Musicologue et philosophe, mais aussi critique d’art et commissaire d’exposition, Peter Szendy s’associe à l’artiste Anri Sala pour créer un passionnant livre expérimental explorant l’œuvre de Bartók. Prenant la forme d’un abécédaire détourné avec une grande inventivité formelle, ce bref essai présente avec esprit l’originalité du compositeur hongrois.

Anri Sala intervient autant par ses images de nuages en écho à ceux qu’évoque Szendy chez Bartók, que directement dans le texte qu’il efface parfois par des surimpressions de sinueuses et fantaisistes portées musicales. L’incisif récit nous rappelle que le compositeur du Château de Barbe-Bleue privilégiait le paysan au « Tsigane lisztien », qu’inspirée d’une légende roumaine, sa Cantata Profana, où neuf fils chassant le cerf se transforment eux-mêmes en cerfs, est « l’hymne d’une sortie sans retour hors du foyer, du chez-soi ».

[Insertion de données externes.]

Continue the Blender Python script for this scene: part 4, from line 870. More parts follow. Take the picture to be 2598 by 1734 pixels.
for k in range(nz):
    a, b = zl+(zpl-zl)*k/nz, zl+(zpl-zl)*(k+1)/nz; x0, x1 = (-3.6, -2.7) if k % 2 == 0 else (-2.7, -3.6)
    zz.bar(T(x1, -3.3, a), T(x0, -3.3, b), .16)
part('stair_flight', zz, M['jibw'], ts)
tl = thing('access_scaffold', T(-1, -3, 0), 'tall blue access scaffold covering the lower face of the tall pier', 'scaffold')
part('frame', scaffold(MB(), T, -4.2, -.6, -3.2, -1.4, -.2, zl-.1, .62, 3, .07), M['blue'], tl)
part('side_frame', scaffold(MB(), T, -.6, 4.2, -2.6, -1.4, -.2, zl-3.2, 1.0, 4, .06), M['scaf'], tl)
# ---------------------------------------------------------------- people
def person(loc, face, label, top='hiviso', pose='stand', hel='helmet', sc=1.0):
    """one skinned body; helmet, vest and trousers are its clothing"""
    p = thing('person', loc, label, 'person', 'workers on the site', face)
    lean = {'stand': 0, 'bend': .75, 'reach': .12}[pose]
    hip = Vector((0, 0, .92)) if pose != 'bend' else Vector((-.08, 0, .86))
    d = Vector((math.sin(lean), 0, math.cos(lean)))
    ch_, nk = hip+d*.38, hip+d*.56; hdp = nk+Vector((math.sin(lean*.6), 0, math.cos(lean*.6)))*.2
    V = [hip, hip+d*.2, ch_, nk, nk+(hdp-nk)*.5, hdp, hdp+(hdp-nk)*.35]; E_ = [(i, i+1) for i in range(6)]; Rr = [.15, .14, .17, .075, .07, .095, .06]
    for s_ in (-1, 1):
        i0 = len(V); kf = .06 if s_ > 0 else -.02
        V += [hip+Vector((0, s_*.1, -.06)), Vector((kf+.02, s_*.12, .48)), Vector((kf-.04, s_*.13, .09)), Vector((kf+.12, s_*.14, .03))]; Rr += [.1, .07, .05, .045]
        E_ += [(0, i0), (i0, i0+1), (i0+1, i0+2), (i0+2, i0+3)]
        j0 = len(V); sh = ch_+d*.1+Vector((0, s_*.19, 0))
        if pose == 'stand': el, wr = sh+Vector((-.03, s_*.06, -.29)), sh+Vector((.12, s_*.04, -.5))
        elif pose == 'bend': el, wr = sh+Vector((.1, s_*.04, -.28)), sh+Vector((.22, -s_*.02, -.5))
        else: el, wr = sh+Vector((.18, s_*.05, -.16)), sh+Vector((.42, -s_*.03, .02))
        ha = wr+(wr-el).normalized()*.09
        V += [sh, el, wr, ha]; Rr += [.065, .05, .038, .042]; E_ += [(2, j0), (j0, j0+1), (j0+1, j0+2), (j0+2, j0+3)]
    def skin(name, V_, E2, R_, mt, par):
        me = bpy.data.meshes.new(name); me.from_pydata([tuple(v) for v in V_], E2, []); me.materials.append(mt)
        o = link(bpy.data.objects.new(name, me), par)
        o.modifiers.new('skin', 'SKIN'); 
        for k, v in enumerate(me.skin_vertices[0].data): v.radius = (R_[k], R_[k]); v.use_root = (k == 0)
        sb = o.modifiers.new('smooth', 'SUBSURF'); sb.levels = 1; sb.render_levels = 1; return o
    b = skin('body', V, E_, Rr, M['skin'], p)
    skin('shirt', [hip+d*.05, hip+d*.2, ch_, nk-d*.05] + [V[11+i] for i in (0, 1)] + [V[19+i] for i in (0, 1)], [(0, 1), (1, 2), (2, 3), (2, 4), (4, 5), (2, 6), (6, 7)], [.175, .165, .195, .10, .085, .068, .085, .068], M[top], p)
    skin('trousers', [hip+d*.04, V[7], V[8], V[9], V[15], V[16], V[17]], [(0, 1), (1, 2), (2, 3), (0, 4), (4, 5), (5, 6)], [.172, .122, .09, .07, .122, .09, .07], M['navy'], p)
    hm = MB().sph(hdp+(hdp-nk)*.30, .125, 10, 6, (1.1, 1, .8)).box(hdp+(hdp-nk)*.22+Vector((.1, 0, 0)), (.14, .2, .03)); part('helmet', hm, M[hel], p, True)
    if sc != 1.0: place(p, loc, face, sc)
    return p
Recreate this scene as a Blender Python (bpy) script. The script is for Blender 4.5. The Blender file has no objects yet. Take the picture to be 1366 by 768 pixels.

Jamais à un paradoxe près, Bartók était aussi contre le « vandalisme » du phonographe, mais s’en servait pour enregistrer les musiques folkloriques qu’il collectait jusqu’en Turquie. De même, il condamnait la radio mais y prenait la parole pour de mémorables conférences. Mikrokozmos, « abécédaire de la musique pour piano », s’avère pour le lumineux Szendy, « une véritable auto-analyse musicale en musique » du compositeur, « un carnet d’esquisses dans lequel le musicien note non pas tant des idées toutes faites que des difficultés compositionnelles, parfois très simples, qu’il s’agira de résoudre ».